-- Start Recorded data --
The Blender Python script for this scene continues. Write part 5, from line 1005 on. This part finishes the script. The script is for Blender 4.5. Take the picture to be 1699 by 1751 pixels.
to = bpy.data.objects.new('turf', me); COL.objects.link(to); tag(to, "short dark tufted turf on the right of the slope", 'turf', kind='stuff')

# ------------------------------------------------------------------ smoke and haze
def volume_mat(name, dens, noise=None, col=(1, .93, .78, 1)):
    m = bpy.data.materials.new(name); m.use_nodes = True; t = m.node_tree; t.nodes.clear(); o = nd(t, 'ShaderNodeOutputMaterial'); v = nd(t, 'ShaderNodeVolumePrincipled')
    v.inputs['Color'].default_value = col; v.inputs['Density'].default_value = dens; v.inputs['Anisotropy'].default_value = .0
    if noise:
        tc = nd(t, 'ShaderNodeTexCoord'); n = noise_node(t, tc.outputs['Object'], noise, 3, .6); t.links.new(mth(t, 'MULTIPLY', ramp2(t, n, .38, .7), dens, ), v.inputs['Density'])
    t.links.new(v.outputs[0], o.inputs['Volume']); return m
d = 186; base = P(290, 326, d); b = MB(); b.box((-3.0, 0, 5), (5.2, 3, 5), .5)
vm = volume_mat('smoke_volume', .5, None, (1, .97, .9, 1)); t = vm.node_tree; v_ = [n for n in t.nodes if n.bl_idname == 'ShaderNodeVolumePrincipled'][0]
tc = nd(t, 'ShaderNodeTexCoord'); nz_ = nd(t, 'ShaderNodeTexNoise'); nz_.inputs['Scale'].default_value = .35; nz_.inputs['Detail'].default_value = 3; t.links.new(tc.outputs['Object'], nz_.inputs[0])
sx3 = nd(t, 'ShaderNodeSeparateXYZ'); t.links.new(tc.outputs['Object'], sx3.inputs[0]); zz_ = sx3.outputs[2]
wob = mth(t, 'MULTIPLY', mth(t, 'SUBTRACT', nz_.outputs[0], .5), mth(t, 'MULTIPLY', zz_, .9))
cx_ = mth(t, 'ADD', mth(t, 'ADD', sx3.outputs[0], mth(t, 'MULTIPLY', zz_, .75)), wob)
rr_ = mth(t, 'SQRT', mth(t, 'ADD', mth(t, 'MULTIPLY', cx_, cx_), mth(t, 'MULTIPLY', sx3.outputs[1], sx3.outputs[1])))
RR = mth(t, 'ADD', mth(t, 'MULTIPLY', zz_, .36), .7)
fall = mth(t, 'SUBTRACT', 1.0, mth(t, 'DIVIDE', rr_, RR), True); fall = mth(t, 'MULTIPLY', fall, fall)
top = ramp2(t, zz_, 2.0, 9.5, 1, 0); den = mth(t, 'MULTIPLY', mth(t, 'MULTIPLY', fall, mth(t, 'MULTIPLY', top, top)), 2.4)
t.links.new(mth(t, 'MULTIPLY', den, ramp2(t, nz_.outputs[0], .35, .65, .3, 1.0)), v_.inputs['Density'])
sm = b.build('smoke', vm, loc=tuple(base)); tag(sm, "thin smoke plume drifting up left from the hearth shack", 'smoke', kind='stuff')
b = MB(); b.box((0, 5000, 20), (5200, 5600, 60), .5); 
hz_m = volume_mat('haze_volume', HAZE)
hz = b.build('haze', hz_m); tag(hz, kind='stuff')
-- End Recorded data --
Exercise aim:
Give back the listing exactly, please, from its first line to the line containing "to = bpy.data.objects.new('turf', me);", inclusive, and nothing past that line.

The output:
The Blender Python script for this scene continues. Write part 5, from line 1005 on. This part finishes the script. The script is for Blender 4.5. Take the picture to be 1699 by 1751 pixels.
to = bpy.data.objects.new('turf', me); COL.objects.link(to); tag(to, "short dark tufted turf on the right of the slope", 'turf', kind='stuff')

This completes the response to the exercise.